Published July 26, 2019 | Version v1
Preprint Open

Epigraphic Treebanks: Some Considerations from a Work in Progress

  • 1. University of Lausanne
  • 2. University of Leipzig

Description

The guidelines of the Ancient Greek Dependency Treebank 2.0 have been written to annotate Ancient Greek texts. The epigraphic texts, however, pose a challenge for those carrying out morphosyntactic annotation: should we remain as close as possible to the actual epigraphic text, or represent it in an interpreted and normalized version? How should all epigraphic peculiarities which do not have standard editorial representation, such as, for example, punctuation marks, be treated? A small corpus such as that of the inscriptions of the Euboean colonies of Sicily of the archaic and classical period has allowed us to test different options and evaluate the annotation challenges. This contribution is the result of a discussion about the advantages and disadvantages of often opposed annotation possibilities.
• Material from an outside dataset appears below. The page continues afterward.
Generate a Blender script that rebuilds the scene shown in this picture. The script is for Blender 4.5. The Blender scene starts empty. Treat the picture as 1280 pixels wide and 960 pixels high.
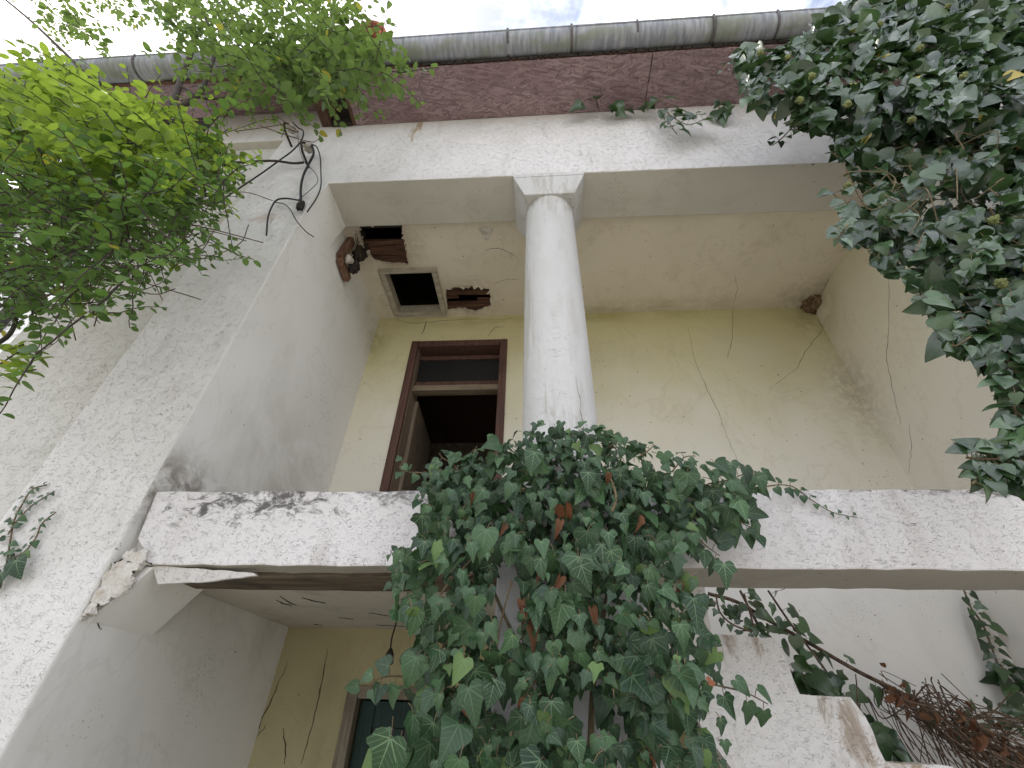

We present here our first proposal for an adaptation of the guidelines to analyse the morphosyntax of inscriptions, which we hope will stimulate discussion between epigraphists and linguists. In particular, we propose to try to stick to the epigraphic evidence as far as possible and therefore render its complexities (e.g., local alphabets, dialect variants not attested in literary texts, ellipsis, punctuation marks, and word forms which can be linguistically interpreted differently), while trying to preserve consistency with the annotation of literary texts.